-- START Task data --

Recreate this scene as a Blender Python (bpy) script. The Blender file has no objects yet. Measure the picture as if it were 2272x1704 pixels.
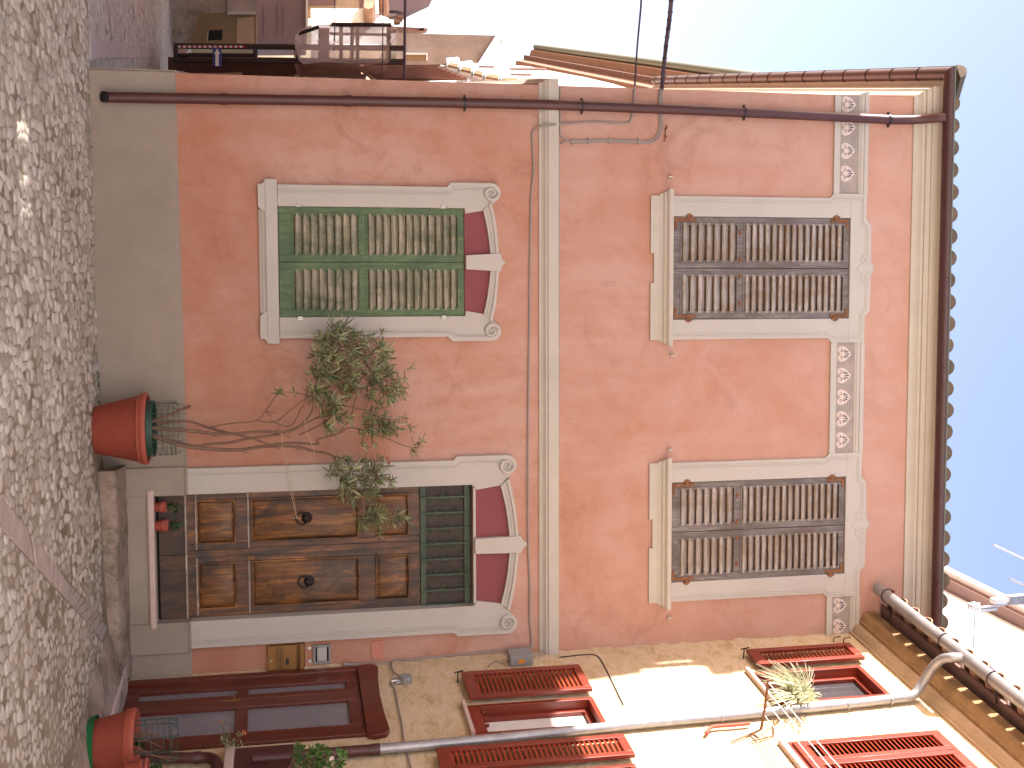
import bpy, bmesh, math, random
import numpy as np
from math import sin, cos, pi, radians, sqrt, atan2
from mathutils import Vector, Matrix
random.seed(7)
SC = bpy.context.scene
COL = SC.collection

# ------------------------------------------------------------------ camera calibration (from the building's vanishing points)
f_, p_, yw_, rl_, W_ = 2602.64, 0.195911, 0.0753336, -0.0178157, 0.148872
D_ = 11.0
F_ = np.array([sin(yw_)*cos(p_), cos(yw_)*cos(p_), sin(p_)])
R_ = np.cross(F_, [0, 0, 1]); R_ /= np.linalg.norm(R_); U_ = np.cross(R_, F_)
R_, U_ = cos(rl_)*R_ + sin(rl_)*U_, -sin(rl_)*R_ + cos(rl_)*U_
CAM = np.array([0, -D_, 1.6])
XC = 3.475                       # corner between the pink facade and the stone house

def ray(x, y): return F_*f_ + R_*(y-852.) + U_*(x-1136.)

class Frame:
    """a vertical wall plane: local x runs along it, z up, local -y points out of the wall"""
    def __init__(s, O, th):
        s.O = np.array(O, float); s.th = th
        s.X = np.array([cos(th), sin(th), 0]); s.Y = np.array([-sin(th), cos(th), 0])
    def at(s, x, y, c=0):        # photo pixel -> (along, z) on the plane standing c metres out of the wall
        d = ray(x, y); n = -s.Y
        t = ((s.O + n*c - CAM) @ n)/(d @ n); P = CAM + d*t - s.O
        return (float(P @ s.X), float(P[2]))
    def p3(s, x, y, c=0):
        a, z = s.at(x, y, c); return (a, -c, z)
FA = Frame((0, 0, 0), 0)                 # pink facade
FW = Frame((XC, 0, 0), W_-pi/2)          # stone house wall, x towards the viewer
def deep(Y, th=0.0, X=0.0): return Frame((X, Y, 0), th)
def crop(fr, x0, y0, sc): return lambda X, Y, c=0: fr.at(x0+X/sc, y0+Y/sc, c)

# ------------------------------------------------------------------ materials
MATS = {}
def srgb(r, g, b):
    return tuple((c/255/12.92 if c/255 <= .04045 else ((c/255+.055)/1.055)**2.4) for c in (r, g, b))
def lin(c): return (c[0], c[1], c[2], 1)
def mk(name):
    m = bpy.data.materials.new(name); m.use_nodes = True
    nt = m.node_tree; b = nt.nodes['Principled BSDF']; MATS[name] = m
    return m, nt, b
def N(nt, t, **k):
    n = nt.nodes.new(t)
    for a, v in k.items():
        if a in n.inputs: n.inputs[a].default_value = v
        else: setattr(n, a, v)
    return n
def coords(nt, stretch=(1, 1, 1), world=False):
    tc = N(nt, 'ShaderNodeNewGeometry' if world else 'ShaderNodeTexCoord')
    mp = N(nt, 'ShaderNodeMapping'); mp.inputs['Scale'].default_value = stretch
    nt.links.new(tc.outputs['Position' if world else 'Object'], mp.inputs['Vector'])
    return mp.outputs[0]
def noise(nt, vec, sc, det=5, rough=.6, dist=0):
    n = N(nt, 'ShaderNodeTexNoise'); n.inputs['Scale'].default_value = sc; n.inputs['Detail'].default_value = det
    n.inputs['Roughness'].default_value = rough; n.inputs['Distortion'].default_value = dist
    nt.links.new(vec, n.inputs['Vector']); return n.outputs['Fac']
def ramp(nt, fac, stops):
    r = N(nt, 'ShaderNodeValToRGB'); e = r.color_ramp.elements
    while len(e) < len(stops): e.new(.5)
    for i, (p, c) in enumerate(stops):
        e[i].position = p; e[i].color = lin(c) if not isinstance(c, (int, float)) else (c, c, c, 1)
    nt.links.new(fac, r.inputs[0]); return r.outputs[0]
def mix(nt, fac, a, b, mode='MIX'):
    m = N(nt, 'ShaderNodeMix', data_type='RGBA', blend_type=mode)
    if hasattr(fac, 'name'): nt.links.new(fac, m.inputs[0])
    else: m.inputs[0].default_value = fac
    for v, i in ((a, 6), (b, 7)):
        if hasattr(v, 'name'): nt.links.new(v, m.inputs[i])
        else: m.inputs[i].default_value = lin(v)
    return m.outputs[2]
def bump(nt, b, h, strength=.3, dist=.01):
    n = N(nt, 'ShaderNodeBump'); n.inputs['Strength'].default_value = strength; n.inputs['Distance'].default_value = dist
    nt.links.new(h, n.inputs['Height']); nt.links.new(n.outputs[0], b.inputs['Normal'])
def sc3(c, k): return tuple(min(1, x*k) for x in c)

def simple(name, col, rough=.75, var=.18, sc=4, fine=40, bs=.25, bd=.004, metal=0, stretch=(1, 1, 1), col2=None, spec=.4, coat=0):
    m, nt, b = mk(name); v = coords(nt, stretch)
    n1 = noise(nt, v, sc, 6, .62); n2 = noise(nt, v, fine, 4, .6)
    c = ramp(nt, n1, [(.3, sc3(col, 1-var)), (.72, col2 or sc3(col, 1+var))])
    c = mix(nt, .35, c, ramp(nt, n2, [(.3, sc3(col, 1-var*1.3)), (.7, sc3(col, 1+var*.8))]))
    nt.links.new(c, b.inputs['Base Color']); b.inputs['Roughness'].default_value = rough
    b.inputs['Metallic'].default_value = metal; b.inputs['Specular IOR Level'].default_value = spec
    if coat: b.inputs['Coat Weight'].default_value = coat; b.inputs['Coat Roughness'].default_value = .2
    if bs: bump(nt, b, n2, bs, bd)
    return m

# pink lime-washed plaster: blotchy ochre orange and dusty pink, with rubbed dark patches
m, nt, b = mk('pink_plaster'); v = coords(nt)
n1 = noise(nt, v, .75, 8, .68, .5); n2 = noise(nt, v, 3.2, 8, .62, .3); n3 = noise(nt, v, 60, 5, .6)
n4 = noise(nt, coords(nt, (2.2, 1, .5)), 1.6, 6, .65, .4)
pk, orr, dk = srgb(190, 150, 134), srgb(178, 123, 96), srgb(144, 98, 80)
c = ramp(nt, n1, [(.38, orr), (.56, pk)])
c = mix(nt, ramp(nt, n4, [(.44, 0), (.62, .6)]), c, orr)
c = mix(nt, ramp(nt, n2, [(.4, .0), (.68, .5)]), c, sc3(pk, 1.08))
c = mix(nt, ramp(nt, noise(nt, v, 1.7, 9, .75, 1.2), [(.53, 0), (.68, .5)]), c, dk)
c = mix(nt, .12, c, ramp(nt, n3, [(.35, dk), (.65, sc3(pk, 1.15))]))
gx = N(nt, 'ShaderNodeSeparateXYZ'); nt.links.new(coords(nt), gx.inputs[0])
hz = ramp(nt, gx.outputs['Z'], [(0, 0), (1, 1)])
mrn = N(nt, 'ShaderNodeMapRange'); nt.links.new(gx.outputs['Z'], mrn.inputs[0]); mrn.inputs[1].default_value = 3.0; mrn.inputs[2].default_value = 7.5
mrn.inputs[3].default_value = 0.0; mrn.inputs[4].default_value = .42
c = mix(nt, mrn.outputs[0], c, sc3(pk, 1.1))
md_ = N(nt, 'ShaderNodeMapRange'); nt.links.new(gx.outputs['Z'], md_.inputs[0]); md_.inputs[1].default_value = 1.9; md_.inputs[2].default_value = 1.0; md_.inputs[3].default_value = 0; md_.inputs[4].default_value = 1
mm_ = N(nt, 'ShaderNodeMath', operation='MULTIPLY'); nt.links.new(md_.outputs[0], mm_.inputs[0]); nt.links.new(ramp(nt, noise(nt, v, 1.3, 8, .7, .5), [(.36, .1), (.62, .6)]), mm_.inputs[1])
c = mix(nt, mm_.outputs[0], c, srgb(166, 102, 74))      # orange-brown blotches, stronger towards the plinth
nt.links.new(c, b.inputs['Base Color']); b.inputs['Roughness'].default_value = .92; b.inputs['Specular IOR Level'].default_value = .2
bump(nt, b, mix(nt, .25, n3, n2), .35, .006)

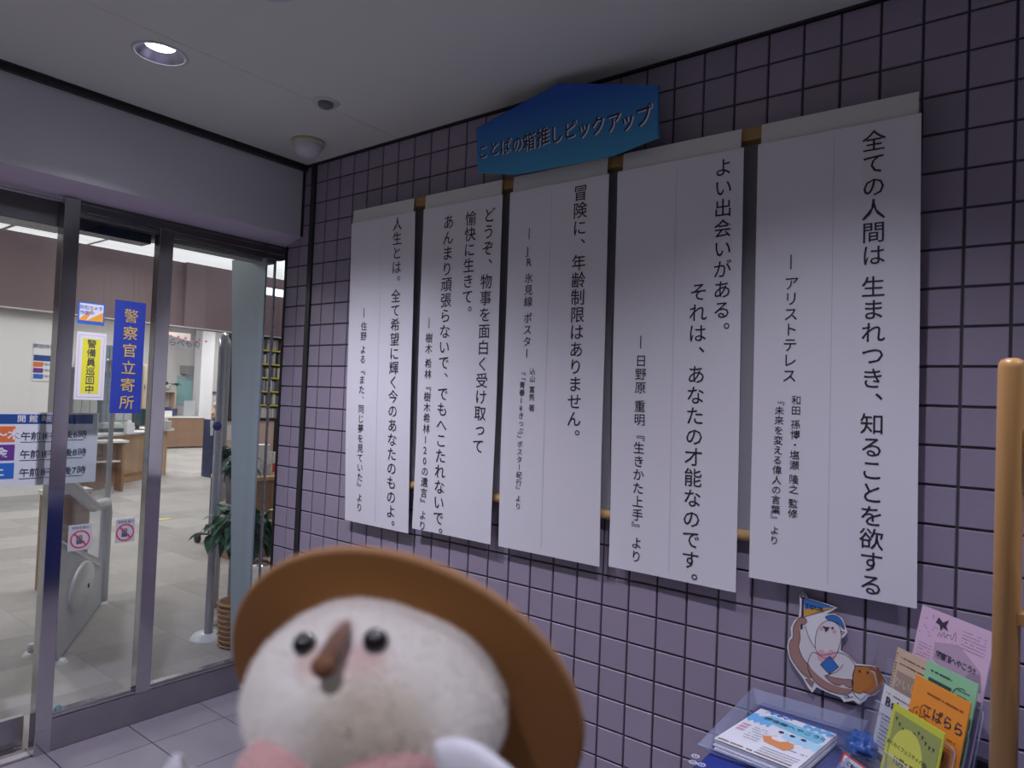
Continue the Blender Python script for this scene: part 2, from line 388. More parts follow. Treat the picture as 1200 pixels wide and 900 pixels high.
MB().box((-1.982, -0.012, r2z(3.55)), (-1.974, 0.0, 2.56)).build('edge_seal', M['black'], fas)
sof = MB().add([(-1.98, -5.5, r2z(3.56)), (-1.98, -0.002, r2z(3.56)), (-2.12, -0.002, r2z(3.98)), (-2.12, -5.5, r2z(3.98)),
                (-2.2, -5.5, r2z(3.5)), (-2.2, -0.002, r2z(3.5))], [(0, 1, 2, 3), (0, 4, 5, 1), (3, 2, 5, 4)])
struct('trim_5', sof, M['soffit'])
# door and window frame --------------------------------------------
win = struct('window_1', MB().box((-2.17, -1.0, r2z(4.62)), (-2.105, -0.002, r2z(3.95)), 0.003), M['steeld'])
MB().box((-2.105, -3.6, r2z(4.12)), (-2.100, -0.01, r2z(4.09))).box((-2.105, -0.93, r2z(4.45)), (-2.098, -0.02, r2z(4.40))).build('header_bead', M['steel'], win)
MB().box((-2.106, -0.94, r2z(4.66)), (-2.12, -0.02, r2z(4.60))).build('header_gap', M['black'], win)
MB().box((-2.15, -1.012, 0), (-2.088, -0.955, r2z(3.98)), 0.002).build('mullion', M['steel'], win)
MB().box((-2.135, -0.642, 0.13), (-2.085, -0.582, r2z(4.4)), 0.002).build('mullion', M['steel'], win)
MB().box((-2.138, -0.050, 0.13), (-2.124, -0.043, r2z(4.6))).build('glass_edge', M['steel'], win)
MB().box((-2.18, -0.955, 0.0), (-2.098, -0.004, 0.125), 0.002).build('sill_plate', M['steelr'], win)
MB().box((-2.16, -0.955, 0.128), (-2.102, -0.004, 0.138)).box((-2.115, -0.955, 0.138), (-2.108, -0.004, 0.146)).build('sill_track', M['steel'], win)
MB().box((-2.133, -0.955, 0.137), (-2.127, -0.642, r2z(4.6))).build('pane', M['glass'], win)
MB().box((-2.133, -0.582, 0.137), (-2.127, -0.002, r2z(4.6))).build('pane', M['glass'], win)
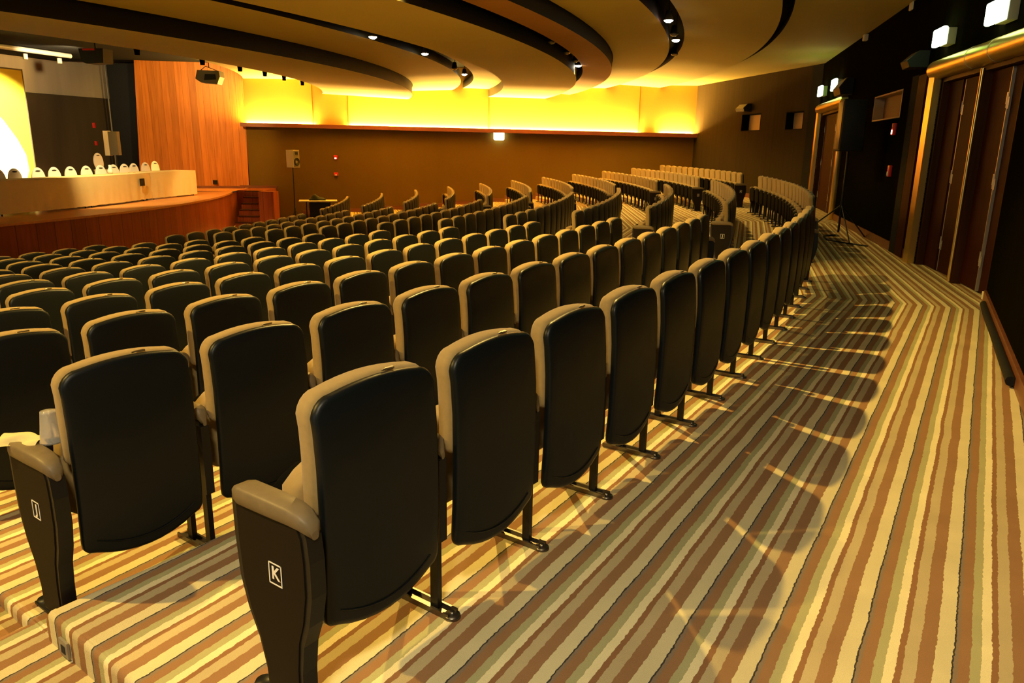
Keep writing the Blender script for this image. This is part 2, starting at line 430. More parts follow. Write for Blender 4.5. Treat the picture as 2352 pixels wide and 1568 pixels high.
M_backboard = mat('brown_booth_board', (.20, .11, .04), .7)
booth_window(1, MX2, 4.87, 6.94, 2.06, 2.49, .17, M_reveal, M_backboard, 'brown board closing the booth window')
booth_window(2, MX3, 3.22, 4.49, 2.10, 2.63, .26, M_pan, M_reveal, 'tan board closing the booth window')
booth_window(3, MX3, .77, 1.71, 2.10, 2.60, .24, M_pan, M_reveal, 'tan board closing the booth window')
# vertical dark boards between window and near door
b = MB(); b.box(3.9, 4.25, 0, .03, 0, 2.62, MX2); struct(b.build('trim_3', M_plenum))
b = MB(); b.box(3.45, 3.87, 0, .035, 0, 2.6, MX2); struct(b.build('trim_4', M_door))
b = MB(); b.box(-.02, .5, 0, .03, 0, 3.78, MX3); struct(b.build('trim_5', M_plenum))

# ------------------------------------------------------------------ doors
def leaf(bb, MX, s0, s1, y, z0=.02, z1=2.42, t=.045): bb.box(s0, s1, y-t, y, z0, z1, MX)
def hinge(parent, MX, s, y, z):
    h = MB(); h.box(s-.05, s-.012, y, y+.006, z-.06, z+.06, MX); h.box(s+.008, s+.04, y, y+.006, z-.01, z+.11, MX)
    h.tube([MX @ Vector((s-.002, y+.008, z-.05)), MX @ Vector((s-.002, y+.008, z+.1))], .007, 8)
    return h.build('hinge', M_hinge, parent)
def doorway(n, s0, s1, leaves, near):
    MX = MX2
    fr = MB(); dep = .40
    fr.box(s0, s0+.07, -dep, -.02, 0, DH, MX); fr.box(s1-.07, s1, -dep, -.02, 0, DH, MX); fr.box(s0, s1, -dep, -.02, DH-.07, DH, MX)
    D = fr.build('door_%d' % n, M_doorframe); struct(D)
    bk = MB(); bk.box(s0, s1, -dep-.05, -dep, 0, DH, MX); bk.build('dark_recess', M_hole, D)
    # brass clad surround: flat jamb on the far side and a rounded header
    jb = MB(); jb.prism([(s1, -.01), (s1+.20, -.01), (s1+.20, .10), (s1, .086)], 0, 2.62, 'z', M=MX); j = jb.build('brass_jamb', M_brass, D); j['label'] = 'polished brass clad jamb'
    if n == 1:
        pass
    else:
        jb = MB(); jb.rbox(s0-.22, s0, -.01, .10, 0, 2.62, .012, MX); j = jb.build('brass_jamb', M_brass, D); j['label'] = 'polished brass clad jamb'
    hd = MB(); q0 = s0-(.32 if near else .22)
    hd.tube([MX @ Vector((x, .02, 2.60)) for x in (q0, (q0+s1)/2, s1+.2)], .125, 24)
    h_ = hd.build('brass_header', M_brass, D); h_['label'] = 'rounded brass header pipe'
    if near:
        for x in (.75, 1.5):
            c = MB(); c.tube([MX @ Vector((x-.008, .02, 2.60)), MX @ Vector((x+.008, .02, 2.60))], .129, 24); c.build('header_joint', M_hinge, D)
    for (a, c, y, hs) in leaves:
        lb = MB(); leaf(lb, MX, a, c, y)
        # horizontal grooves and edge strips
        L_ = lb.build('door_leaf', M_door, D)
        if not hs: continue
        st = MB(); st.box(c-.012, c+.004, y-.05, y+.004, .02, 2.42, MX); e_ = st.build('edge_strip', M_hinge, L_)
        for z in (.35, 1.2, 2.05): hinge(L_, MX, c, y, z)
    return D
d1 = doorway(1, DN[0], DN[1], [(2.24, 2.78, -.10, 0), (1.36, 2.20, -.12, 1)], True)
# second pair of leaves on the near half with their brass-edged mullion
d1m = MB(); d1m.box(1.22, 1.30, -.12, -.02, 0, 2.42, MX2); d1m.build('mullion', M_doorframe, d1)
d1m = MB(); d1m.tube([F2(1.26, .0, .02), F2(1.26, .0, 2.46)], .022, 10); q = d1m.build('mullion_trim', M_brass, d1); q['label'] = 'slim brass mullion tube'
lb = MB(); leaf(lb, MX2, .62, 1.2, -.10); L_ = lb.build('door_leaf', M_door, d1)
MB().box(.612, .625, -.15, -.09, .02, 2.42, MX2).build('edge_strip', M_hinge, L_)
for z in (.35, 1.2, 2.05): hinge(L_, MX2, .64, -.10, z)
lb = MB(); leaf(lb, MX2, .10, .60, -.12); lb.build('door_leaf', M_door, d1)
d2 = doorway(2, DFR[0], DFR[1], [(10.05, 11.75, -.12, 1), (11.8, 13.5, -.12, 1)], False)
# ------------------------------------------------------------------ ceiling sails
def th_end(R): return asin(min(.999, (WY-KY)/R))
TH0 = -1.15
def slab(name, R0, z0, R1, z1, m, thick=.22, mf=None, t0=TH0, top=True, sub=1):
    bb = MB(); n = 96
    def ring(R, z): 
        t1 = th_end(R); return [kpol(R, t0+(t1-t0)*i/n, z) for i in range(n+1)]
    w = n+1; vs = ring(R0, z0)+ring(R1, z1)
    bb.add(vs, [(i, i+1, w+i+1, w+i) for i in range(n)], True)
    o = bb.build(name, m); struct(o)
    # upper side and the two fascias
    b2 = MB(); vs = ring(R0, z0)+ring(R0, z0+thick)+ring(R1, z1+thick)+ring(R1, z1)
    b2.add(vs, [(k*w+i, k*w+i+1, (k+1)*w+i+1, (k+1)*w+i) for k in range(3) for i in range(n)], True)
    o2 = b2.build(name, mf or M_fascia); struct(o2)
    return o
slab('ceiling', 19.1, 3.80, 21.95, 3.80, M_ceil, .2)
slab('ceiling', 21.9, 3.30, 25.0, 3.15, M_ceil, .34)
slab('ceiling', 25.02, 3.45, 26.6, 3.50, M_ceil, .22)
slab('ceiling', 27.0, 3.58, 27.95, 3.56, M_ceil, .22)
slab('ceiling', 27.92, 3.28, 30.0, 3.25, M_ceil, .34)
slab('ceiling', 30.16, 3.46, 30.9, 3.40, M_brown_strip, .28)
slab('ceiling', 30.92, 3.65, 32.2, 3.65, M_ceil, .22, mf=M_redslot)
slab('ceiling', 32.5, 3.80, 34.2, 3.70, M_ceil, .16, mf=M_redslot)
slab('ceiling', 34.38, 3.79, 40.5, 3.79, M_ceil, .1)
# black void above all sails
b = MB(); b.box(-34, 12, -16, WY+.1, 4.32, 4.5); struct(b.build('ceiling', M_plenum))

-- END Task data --

> [Set problem]:
Transcribe, exactly and without additions, the lines of the records above, beginning with the line that contains "Keep writing the" and ending with the line that contains "b = MB(); b.box(-.02, .5, 0, .03, 0, 3.78, MX3);", both included.

> [Answer]:
Keep writing the Blender script for this image. This is part 2, starting at line 430. More parts follow. Write for Blender 4.5. Treat the picture as 2352 pixels wide and 1568 pixels high.
M_backboard = mat('brown_booth_board', (.20, .11, .04), .7)
booth_window(1, MX2, 4.87, 6.94, 2.06, 2.49, .17, M_reveal, M_backboard, 'brown board closing the booth window')
booth_window(2, MX3, 3.22, 4.49, 2.10, 2.63, .26, M_pan, M_reveal, 'tan board closing the booth window')
booth_window(3, MX3, .77, 1.71, 2.10, 2.60, .24, M_pan, M_reveal, 'tan board closing the booth window')
# vertical dark boards between window and near door
b = MB(); b.box(3.9, 4.25, 0, .03, 0, 2.62, MX2); struct(b.build('trim_3', M_plenum))
b = MB(); b.box(3.45, 3.87, 0, .035, 0, 2.6, MX2); struct(b.build('trim_4', M_door))
b = MB(); b.box(-.02, .5, 0, .03, 0, 3.78, MX3); struct(b.build('trim_5', M_plenum))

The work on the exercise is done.